Sequoia's fatal dance with Valeant, which is now known as Bausch Health Companies Inc. (BHC, Financial), is a cautionary tale to investors about the risks of getting too besotted with one particular investment. At the 2016 Berkshire Hathaway (BRK.A, Financial)(BRK.B, Financial) annual meeting of shareholders, Buffett was asked to weigh in on this topic and offer his views as to why the fund made this significant mistake.
After praising the investment manager's long-term track record, the Oracle of Omaha said:
"I think it was a very unfortunate period when the manager got overly entranced with a business model, which, if you — I watched the Senate hearings a couple of days ago when Senator Collins and Senator McCaskill interrogated three people from Valeant, and it was not a pretty picture.
In my view, the business model of Valeant was enormously flawed. It had been touted to us. We had several people who urged us, strongly, to buy Valeant, and wanted us to meet Pearson, and all that sort of thing."
Buffett says he turned these people away for two reasons. First, he thought the company's business model was "enormously flawed." Second, he didn't believe management had "integrity," which was a big red flag.
"But it illustrated a principle that Pete Kiewit, I think, said many, many years ago. He said if you’re looking for a manager, find somebody that’s intelligent, energetic and has integrity. And he said that if they don’t have the last, be sure they don’t have the first two.
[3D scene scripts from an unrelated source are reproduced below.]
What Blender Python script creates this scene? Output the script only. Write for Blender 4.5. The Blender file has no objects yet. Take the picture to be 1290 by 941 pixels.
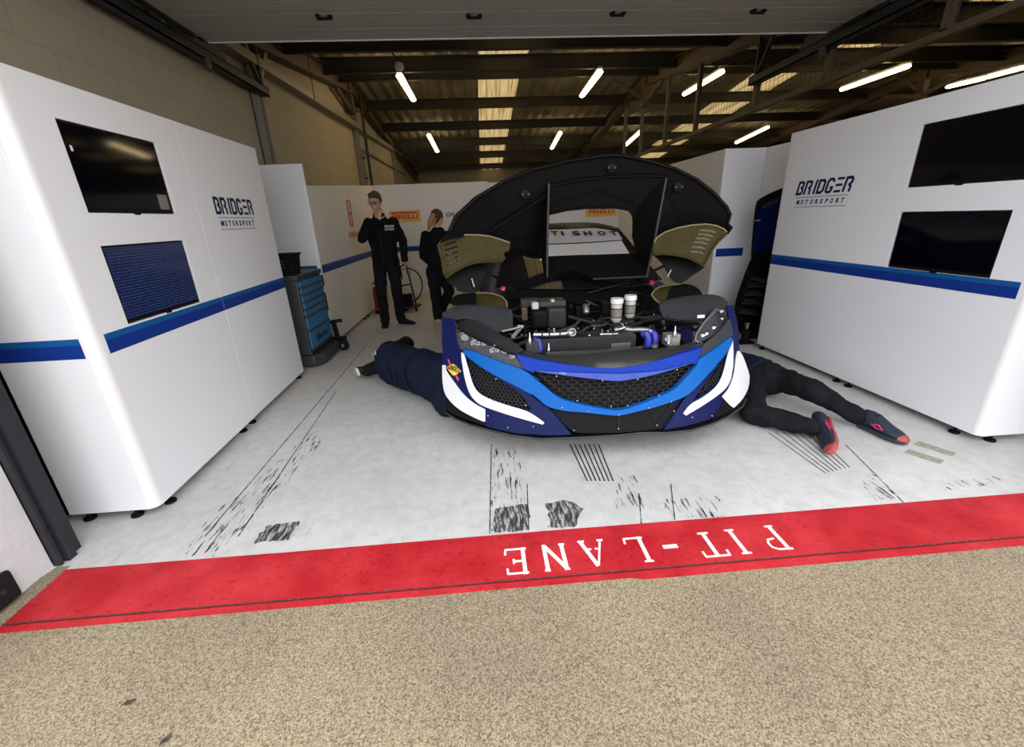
import bpy, bmesh, math, random
from mathutils import Vector as V, Matrix
from mathutils.geometry import delaunay_2d_cdt
random.seed(7)
PI = math.pi
SC = bpy.context.scene
COL = SC.collection
# ------------------------------------------------------------------ camera (fitted to the photograph)
FPX, HCAM = 535.0, 1.45
def _rot(p, y, r):
    Rz = Matrix(((math.cos(y), -math.sin(y), 0), (math.sin(y), math.cos(y), 0), (0, 0, 1)))
    B = Matrix(((1, 0, 0), (0, 0, -1), (0, 1, 0)))
    Rx = Matrix(((1, 0, 0), (0, math.cos(p), -math.sin(p)), (0, math.sin(p), math.cos(p))))
    Rr = Matrix(((math.cos(r), -math.sin(r), 0), (math.sin(r), math.cos(r), 0), (0, 0, 1)))
    return Rr @ Rx @ B @ Rz
MC = _rot(0.352023812, 0.0581625467, -0.0395711287)
MCT = MC.transposed()
CAMP = V((0, 0, HCAM))
def ray(u, v): return MCT @ V(((u - 645) / FPX, (v - 470.5) / FPX, 1.0))
def on_z(u, v, z=0.0):
    d = ray(u, v); return CAMP + d * ((z - HCAM) / d.z)
def on_x(u, v, x):
    d = ray(u, v); return CAMP + d * (x / d.x)
def on_y(u, v, y):
    d = ray(u, v); return CAMP + d * (y / d.y)
def on_f(u, v, f, lo=1.5, hi=12.0):
    """point of the sight line where it meets the surface y = f(x, z)"""
    d = ray(u, v); d = d / d.y
    m = lo
    while m < hi:
        p = CAMP + d * m
        if m >= f(p.x, p.z): break
        m += 0.04
    a, b = m - 0.04, m
    for _ in range(24):
        m = (a + b) / 2; p = CAMP + d * m
        if m < f(p.x, p.z): a = m
        else: b = m
    return CAMP + d * ((a + b) / 2)
def on_roof(u, v, f, lo=2.0, hi=30.0):
    """point of the sight line where it meets the height field z = f(y)"""
    d = ray(u, v); d = d / d.y
    a, b = lo, hi
    for _ in range(40):
        m = (a + b) / 2; p = CAMP + d * m
        if p.z < f(p.y): a = m
        else: b = m
    return CAMP + d * ((a + b) / 2)
cam_d = bpy.data.cameras.new('camera'); cam = bpy.data.objects.new('camera', cam_d); COL.objects.link(cam)
cam_d.sensor_width = 36.0; cam_d.lens = FPX / 1290 * 36.0; cam_d.clip_start = 0.02; cam_d.clip_end = 400
R3 = Matrix((MC[0], -MC[1], -MC[2])).transposed()
cam.matrix_world = Matrix.Translation(CAMP) @ R3.to_4x4()
SC.camera = cam

# ------------------------------------------------------------------ materials
def mat(name, col, rough=0.5, metal=0.0, var=0.0, vscale=8.0, bump=0.0, bscale=60.0, coat=0.0, spec=0.5, emit=None, estr=0.0, alpha=1.0, trans=0.0, detail=4.0):
    m = bpy.data.materials.new(name); m.use_nodes = True
    nt = m.node_tree; b = nt.nodes['Principled BSDF']
    b.inputs['Roughness'].default_value = rough; b.inputs['Metallic'].default_value = metal
    b.inputs['Specular IOR Level'].default_value = spec
    b.inputs['Coat Weight'].default_value = coat; b.inputs['Coat Roughness'].default_value = 0.05
    b.inputs['Alpha'].default_value = alpha; b.inputs['Transmission Weight'].default_value = trans
    c = (*col, 1)
    tc = nt.nodes.new('ShaderNodeTexCoord')
    nz = nt.nodes.new('ShaderNodeTexNoise'); nz.inputs['Scale'].default_value = vscale; nz.inputs['Detail'].default_value = detail
    nt.links.new(tc.outputs['Object'], nz.inputs['Vector'])
    mx = nt.nodes.new('ShaderNodeMix'); mx.data_type = 'RGBA'
    mx.inputs[6].default_value = tuple(max(0, x * (1 - var)) for x in col) + (1,)
    mx.inputs[7].default_value = tuple(min(1, x * (1 + var)) for x in col) + (1,)
    nt.links.new(nz.outputs['Fac'], mx.inputs[0]); nt.links.new(mx.outputs[2], b.inputs['Base Color'])
    if bump > 0:
        n2 = nt.nodes.new('ShaderNodeTexNoise'); n2.inputs['Scale'].default_value = bscale; n2.inputs['Detail'].default_value = 3
        nt.links.new(tc.outputs['Object'], n2.inputs['Vector'])
        bp = nt.nodes.new('ShaderNodeBump'); bp.inputs['Strength'].default_value = bump; bp.inputs['Distance'].default_value = 0.01
        nt.links.new(n2.outputs['Fac'], bp.inputs['Height']); nt.links.new(bp.outputs['Normal'], b.inputs['Normal'])
    if emit:
        b.inputs['Emission Color'].default_value = (*emit, 1); b.inputs['Emission Strength'].default_value = estr
    return m
def nodes(m):
    nt = m.node_tree
    return nt, nt.nodes['Principled BSDF'], [n for n in nt.nodes if n.type == 'TEX_COORD'][0]

M = {}
M['white'] = mat('white_panel', (0.72, 0.72, 0.745), 0.38, var=0.03, vscale=2)
M['cream'] = mat('cream_panel', (0.70, 0.67, 0.63), 0.4, var=0.03, vscale=2)
M['post_white'] = mat('corner_white', (0.66, 0.66, 0.655), 0.35, var=0.02)
M['stripe_navy'] = mat('stripe_navy', (0.005, 0.028, 0.20), 0.45, var=0.05, spec=0.25)
M['stripe_blue'] = mat('stripe_blue', (0.005, 0.08, 0.26), 0.45, var=0.05, spec=0.25)
M['logo_navy'] = mat('logo_navy', (0.006, 0.009, 0.055), 0.55, var=0.03, spec=0.2)
M['black'] = mat('black_plastic', (0.006, 0.006, 0.007), 0.45, var=0.2, spec=0.08)
M['blackrub'] = mat('black_rubber', (0.008, 0.008, 0.009), 0.75, var=0.2, bump=0.15, spec=0.2)
M['screen'] = mat('screen_glass', (0.001, 0.0012, 0.003), 0.07, var=0.1, spec=0.3)
M['steel_dark'] = mat('dark_steel', (0.022, 0.023, 0.028), 0.55, metal=0.3, var=0.25, vscale=12, bump=0.1)
M['steel_brown'] = mat('brown_painted_steel', (0.085, 0.058, 0.034), 0.6, var=0.25, vscale=6)
M['purlin'] = mat('purlin_steel', (0.030, 0.026, 0.019), 0.6, var=0.3, vscale=5)
M['galv'] = mat('galvanised', (0.32, 0.32, 0.31), 0.45, metal=0.6, var=0.2, vscale=20)
M['chrome'] = mat('bright_metal', (0.42, 0.42, 0.43), 0.25, metal=1.0, var=0.08)
M['alu'] = mat('aluminium', (0.26, 0.26, 0.27), 0.38, metal=0.9, var=0.15, vscale=30)
M['door_under'] = mat('door_steel', (0.30, 0.285, 0.27), 0.42, var=0.04, vscale=3)
M['tube_glow'] = mat('tube_glow', (0.9, 0.85, 0.7), 0.4, emit=(1.0, 0.76, 0.40), estr=3.8)
M['tube_body'] = mat('tube_body', (0.6, 0.6, 0.58), 0.4)
M['rail'] = mat('cable_tray', (0.22, 0.20, 0.16), 0.5, metal=0.3, var=0.2)
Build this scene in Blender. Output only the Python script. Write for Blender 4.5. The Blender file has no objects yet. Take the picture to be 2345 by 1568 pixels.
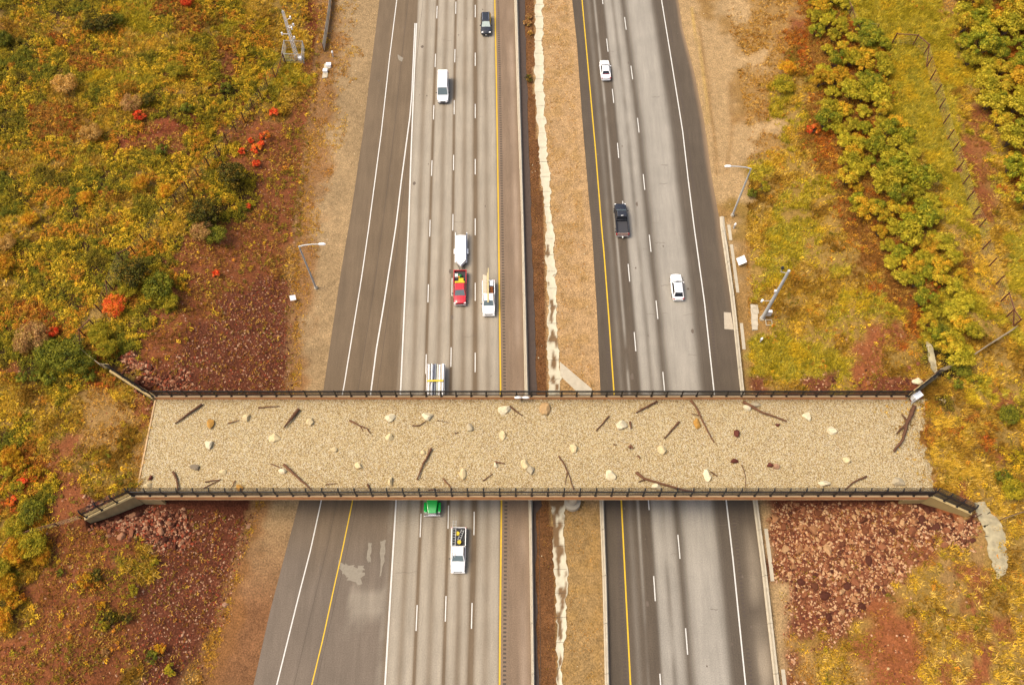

It may take a while, but Charlie and I have seen, and we’re not remotely perfect at this, I don’t mean that, but we’ve seen patterns. You get — pattern recognition gets very important in evaluating humans and businesses. And, the pattern recognition isn’t 100%, and none of the patterns exactly repeat themselves, but there’re certain things in business and securities markets that we’ve seen over and over, and that frequently come to a bad end but frequently look extremely good in the short run."
Management quality is key
This is an exciting lesson for investors because it shows just how important management is for a favorable investment outcome.
Buffett didn't like Valeant because he didn't trust the quality of the company's management team, which cost him billions in the short term but turned out to be the right decision over the long term.
Of course, as he alluded to in the quote above, assessing the quality of management isn't a precise science, though there are common factors that always link bad management, such as poor corporate governance, excessive pay, price gouging and empire building. More than one of these factors were present at Valeant under its former management team.
Disclosure: The author owns shares of Berkshire Hathaway.